Abgasskandal manipulierter Diesel-Motor

Zykluserkennung, Thermofenster & Co.

Die Tricks der Automobilhersteller.

Um die Abgaswerte ihrer Diesel-Fahrzeuge zu manipulieren, ist den Automobilherstellern fast jedes Mittel recht – und die Behörden lassen sie bislang gewähren. Hier finden Sie einen Überblick über die häufigsten Methoden.

Automobilhersteller unternehmen eine ganze Menge, um den Spritverbrauch zu reduzieren und Emissionen innerhalb der gesetzlichen Grenzwerte zu halten. Dazu gehören etwa die Nutzung innovativer, gewichtssparender Materialien für leichtere Karosserien und Komponenten, eine effiziente Abstimmung und Optimierung der Motorsteuerung oder auch verschiedene Technologien zur Abgasreinigung. Bei Dieselfahrzeugen, die neben CO2 auch gesundheitsschädliche Stickoxide (NOx) ausstoßen, setzen die Autobauer beispielsweise auf Methoden wie AdBlue-EinspritzungenSCR-KatalysatorenAbgasrückführung  oder NOx-Speicherkatalysatoren.


Diese Technologien sind wirksam, haben allerdings einen Nachteil: Sie drosseln die Motorleistung, lassen Motoren schneller verschleißen und verursachen höhere Kosten sowie einen gesteigerten Wartungsaufwand. Hohe Motorleistungen und Umweltverträglichkeit sind nur mit erhöhtem Aufwand zu haben. Wirksame Katalysatoren machen die Fahrzeuge zwar sauber, aber auch teuer und mindern die Verkaufschancen.

Software-Manipulation statt wirksamer Abgasreinigung

Billiger für die Hersteller sind Software-Lösungen, die die Abgasreinigung bzw. -rückführung unter bestimmten Betriebsbedingungen außer Kraft setzen. Die Folge: Auf dem Prüfstand sind die Diesel sauber, auf der Straße mutieren sie zu Dreckschleudern, deren Emissionen die Grenzwerte oft um ein Vielfaches übersteigen. Laut Verordnung EG 715/2007, Art. 5, Abs. 1 sind Abschalteinrichtungen, die die Wirksamkeit des Emissionskontrollsystems verringern, verboten. Doch Art. 5, Abs. 2 sieht Ausnahmen vor: etwa zum Schutz des Motors vor Beschädigung (etwa bei kalten Außentemperaturen), beim Anlassen sowie unter besonderen definierten Bedingungen in Prüfverfahren. 

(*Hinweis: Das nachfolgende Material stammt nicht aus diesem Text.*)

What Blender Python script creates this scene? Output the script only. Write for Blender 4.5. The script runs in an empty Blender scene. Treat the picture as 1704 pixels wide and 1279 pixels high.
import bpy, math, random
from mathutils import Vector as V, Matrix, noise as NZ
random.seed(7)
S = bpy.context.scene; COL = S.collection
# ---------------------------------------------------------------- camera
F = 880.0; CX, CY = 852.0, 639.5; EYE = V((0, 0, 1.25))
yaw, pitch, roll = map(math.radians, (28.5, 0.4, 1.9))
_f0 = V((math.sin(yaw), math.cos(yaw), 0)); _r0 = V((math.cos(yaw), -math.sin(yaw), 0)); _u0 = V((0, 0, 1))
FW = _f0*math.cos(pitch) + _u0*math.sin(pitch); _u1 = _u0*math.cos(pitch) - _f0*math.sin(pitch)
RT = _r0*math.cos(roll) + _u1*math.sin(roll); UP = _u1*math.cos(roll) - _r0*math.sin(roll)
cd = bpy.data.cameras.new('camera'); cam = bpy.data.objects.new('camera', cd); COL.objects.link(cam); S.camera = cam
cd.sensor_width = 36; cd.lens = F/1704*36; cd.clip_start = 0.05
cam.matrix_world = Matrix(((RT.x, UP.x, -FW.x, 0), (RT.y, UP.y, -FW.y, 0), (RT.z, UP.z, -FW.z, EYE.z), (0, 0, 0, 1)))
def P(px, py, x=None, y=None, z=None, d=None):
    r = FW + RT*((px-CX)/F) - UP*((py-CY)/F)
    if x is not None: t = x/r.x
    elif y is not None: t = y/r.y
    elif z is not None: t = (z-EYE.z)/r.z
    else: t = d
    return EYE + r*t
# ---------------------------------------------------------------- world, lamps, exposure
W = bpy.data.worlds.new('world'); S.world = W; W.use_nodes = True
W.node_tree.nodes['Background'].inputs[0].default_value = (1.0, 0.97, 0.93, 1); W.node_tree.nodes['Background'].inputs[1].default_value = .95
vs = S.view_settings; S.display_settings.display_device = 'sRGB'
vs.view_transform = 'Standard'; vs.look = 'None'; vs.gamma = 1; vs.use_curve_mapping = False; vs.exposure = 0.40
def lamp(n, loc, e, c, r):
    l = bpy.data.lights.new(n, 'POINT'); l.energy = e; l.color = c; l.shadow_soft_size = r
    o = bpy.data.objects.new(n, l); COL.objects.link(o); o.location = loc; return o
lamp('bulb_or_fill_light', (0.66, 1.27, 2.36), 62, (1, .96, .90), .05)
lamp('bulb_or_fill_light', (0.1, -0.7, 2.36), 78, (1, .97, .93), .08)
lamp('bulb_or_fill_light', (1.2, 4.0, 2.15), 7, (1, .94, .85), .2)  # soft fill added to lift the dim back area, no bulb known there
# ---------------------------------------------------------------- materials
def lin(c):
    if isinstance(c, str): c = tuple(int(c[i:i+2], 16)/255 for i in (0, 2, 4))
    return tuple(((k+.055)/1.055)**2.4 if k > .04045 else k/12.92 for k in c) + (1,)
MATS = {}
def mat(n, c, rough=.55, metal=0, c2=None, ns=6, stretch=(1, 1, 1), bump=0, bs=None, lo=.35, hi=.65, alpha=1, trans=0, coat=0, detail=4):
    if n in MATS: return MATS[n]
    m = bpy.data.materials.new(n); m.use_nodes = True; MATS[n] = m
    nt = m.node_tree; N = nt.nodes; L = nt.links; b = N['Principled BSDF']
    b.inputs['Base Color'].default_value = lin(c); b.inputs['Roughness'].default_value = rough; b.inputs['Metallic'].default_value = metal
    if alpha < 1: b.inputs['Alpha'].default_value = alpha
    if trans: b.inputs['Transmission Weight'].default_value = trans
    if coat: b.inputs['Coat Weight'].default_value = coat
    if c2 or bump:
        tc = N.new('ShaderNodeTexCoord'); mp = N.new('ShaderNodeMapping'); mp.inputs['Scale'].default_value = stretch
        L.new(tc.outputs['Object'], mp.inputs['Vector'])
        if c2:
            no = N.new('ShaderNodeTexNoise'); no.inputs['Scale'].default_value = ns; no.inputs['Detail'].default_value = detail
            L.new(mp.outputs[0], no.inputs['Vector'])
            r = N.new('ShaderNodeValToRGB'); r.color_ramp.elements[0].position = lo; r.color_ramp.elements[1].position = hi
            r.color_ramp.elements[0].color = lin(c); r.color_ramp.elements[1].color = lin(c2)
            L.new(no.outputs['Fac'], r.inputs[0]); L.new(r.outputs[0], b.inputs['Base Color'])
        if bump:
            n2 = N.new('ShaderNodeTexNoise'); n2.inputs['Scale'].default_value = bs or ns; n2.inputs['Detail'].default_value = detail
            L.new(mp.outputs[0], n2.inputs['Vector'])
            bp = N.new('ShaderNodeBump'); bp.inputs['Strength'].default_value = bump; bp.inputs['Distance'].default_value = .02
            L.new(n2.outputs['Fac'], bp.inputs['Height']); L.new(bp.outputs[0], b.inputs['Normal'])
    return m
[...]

Autohersteller machen Ausnahmen zur Regel

Diese Ausnahmebestimmungen legen die Autokonzerne äußerst extensiv aus und rechtfertigen illegale Abschalteinrichtungen wie Zykluserkennung oder Thermofenster mit dem Schutz des Motors. Die zuständigen Behörden billigen diese Praxis bis heute. Zwar wurden die Hersteller zu Software-Updates verpflichtet, doch die machen die Fahrzeuge im Realbetrieb auch nicht sauberer. In manchen Fällen steigt der Stickstoff-Ausstoß sogar noch weiter an, wie ein Beitrag des ZDF-Magazins „Frontal 21“ zeigt.
Mit dem fadenscheinigen Argument Motorschutz dürfte bald endgültig Schluss sein. Die Generalanwältin des Europäischen Gerichtshofs (EuGH) hat Abschalteinrichtungen für unzulässig erklärt– ebenso wie bereits viele Land- und Oberlandesgerichte. In ihrem Gutachten vom 30. April 2020 (Az. C-693/18) kommt sie zu dem Schluss, dass „nur unmittelbare Beschädigungsrisiken, die die Zuverlässigkeit des Motors beeinträchtigen und eine konkrete Gefahr bei der Lenkung des Fahrzeugs darstellen, das Vorhandensein einer Abschalteinrichtung rechtfertigen können“. Das Ziel, den Verschleiß oder die Verschmutzung des Motors zu verzögern, rechtfertige den Einsatz einer Abschaltung jedenfalls nicht.